Finalmente, durante os anos de chumbo, "A Itália tinha e tem uma legislação de emergência que a tornou tristemente célebre no exterior. Uma pena aplicada 30 anos depois do fato torna-se vingança. Além disso, existe na Itália um regime de cárcere duro para mafiosos e terroristas - o 41 bis - que até a juíza federal norte-americana D.D. Sitgraves considera estar no limite da tortura', disse o presidente da Antigone. A citação da juíza Sitgraves ganha interesse quando se sabe que a referida senhora, que atua no julgamento de casos de deportação, foi, estatisticamente, bem mais severa do que a média entre seus pares - que corresponderia ao padrão geral de tolerância vigente na era Bush, pós 11 de setembro, nos casos de imigração ilegal." [Wikipédia]

Parabéns pelo Post, Miguel.

Anônimo disse...

Caripuna equivoca-se em vários trechos:

1- A leitura do artigo 1º, item 2, da Convenção Relativa ao Estatuto dos Refugiados, de 1951, ao contrário do que alega Caripuna, mostra que o caso Battisti não se aplica, ou seja, ele não está sendo perseguido por motivo de raça, religião, nacionalidade, grupo social ou opinião política e sim porque é um condenado e fugitivo da justiça italiana. Aliás, conforme conclusão do próprio CONARE.

2- Caripuna afirma que Battisti foi condenado por crime comum e por crime político. Está errado, todos os crimes dele foram considerados crimes comuns, embora ele fizesse parte de um grupo terrorista. Simplesmente porque a Itália vivia uma democracia na época e, portanto, não justifica o processo e condenação por crime político. A organização dele (o PAC) era um grupo terrorista, uma quadrilha. Crimes cometidos por grupos terroristas não são necessariamente crimes políticos, depende do regime que "combatem" e dos crimes em si.
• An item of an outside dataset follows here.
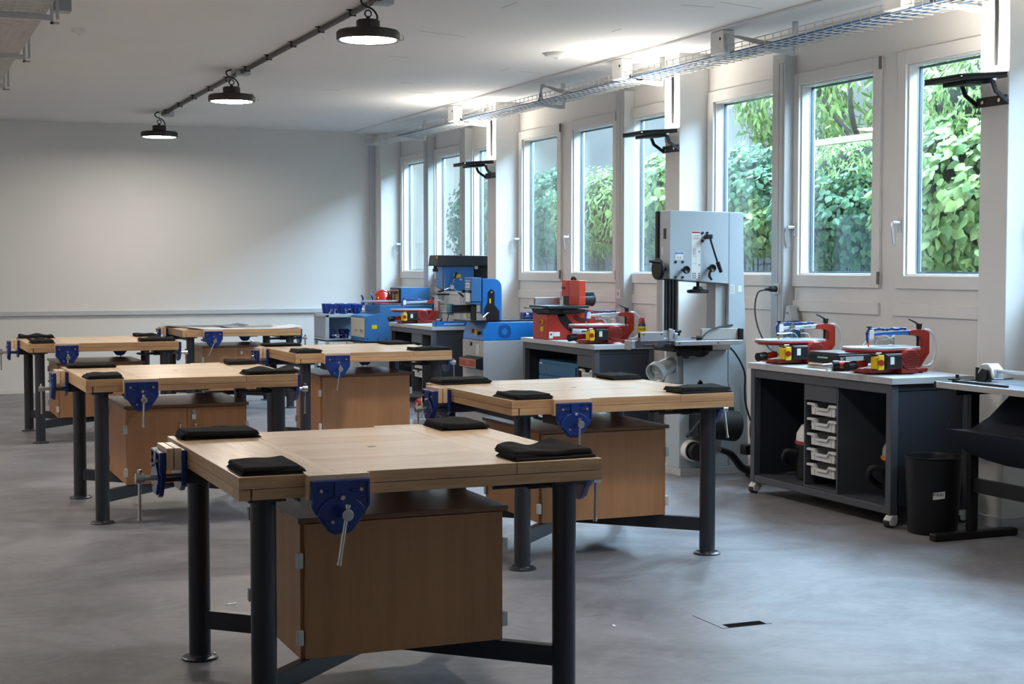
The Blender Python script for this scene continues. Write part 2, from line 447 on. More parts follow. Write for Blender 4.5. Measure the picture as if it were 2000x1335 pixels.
# wire cable trays
def tray(name, label, x0, x1, z0, hgt, y0, y1, step, loc_bend=0):
    t = thing(name, label, 'cable tray', (0, 0, 0)); g = .0034
    long_ = M()
    nb = max(3, int((x1-x0)/.05))
    for k in range(nb+1): long_.tube([(x0+(x1-x0)*k/nb, y0, z0), (x0+(x1-x0)*k/nb, y1, z0)], g, 6)
    for z in (z0+hgt*.5, z0+hgt):
        for x in (x0, x1): long_.tube([(x, y0, z), (x, y1, z)], g, 6)
    long_.build('long_wires', ZINC, t)
    cr = M(); y = y0
    while y <= y1+.001:
        cr.tube([(x0, y, z0+hgt), (x0, y, z0-.004), (x1, y, z0-.004), (x1, y, z0+hgt)], g, 6); y += step
    cr.build('cross_wires', ZINC, t)
    return t
tr = tray('wire_cable_tray', 'galvanised wire cable tray along the ceiling over the windows', 5.66, 5.90, 3.02, .068, 0., 18.25, .10)
y = 1.3
while y < 18.2:
    b_ = M(); b_.prism([(5.62, 3.002), (5.93, 3.002), (5.93, 2.972), (5.9, 2.965), (5.62, 2.99)], 'y', -.012, .012)
    b_.build('tray_bracket', LGREY, tr, loc=(0, y, 0))
    b_ = M(); b_.box(5.905, 5.93, -.02, .02, 2.97, 3.20); b_.build('wall_channel', ALU, tr, loc=(0, y, 0)); y += 1.93
cab = M()
random.seed(9)
for k in range(4):
    pts = []; y = 1.; x = 5.70+.05*k
    while y < 17.5:
        pts.append((x+random.uniform(-.015, .015), y, 3.033+.006*random.random())); y += .8
    cab.tube(pts, .008, 7, 3)
tag(cab.build('data_cables', mat('cable_blue', (.03, .17, .42), .45)), 'blue data cables lying in the wire tray over the windows', 'cables')
tl = tray('wire_cable_tray', 'wide wire cable tray hanging from the ceiling at top left', .42, .99, 3.06, .06, 6.0, 15.0, .05)
for y in (7.9, 9.8, 11.7, 13.6, 14.9):
    b_ = M(); b_.box(.38, 1.02, -.018, .018, 3.02, 3.052); b_.build('tray_bracket', DUCTG, tl, loc=(0, y, 0))
    b_ = M(); b_.box(1.02, 1.035, -.02, .02, 3.0, 3.22); b_.box(1.055, 1.07, -.02, .02, 3.03, 3.22); b_.box(1.02,1.07,-.02,.02,3.0,3.01); b_.build('ceiling_hanger', DUCTG, tl, loc=(0, y, 0))
tag(M().box(1.05, 1.16, 9.9, 10.02, 3.1, 3.2).build('junction_box', MGREY, bevel=.005), 'grey junction box on the ceiling beside the wide wire tray', 'junction box')
# junction boxes in the window tray with lamp leads
for y, lab in ((7.55, 'nearest'), (9.6, 'next to the grey duct'), (11.2, 'above the middle floodlight'), (15.1, 'above the far floodlight')):
    j = thing('junction_box', 'pale junction box sitting in the window cable tray, '+lab, 'junction box', (5.63, y, 3.03))
    M().box(0, .1, -.09, .09, .006, .17).build('box_body', LABEL, j, bevel=.008)
    k_ = M(); k_.cyl((-.002, -.05, .11), (.004, -.05, .11), .012); k_.build('box_gland', BLACK, j)
for y, lab in ((9.35, 'nearest, before the grey duct'), (12.6, 'over the red sander')):
    lt = thing('cable_loop', 'loop of grey cables rising out of the window tray, '+lab, 'cables', (5.66, y, 3.04))
    for k in range(3):
        M().tube([(.04+.02*k, .35, 0), (0, .2, .08+.02*k), (-.04, 0, .09), (0, -.25, .03-.01*k), (.06, -.4, -.005)], .007, 7, 5).build('cable', mat('cable_grey', (.35, .36, .36), .5), lt)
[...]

3- Caripuna afirma que não é a "condição profissional das vítimas e nem os meios empregados no crime que define o seu caráter político, mas sim os motivos e os fins perseguidos pela ação do grupo social". Errado! Motivos e fins de um grupo político não são "cheque em branco" para todos os atos. A título de exemplo, suponha que alguns radicais descontentes do PSOL, por exemplo, formem um grupo armado radical de combate ao governo e cometam vários roubos, assassinatos e, no fim, acabem até matando o Tarso. Pergunta. Você definiria todos os atos desse grupo como crimes políticos ou, partindo do princípio que vivemos uma democracia (assim como a Itália da época, quer vc queira ou não), os definira com crimes comuns de uma quadrilha?

4- Caripuna afirma que o PAC era um grupo terrorista. Ora, mais um motivo para ser negado o status de refugiado político, pois a lei de refúgio político proibe a concessão a terroristas.

Anônimo disse...

Pois é Miguel, e você quase declarou voto no Gabeira hein? Pelo que andei lendo Gabeira é amigo(?!) do Battisti e era um dos que mais lutaram pela condição de refugiado dele.

Como disse um amigo aí de cima Gabeira se restringiu a ser apenas um cínico. Lamento pelos que o seguem ou são seus amigos.

Anônimo disse...

Fazendo justiça foi você que falou do cinismo.

Miguel do Rosário disse...

pois é, wilson, mas o gabeira, por incrível que pareça, ainda tem muita força simbólica no Rio de Janeiro. tenho muitos amigos que votaram no gabeira e votariam de novo de olhos fechados. não querem saber de nada. não lhe interessam quem o gabeira realmente é. a comparação com uma instalação artística é perfeita porque ele, gabeira, é de fato uma obra aberta (conceito do Umberto Eco) que pode ser interpretado ao bel prazer do espectador. o gabeira é uma caricatura disso, ele portanto está encarcerado nessa imagem dúbia. não pode mais falar nada, tomar posição nenhuma, para não perder o voto à direita ou à esquerda. graças a deus não votei no gabeira. a bem da verdade, nesta eleição no Rio, não votei em ninguém. fui contra o gabeira e preguei o voto no eduardo paes, mas eu mesmo não votei e estou agora quase fazendo oposição ao eduardo paes, esse mauricinho que, assim que assumiu, resolveu jogar toda a culpa da cidade sobre os camelôs, tratados com truculência e estupidez.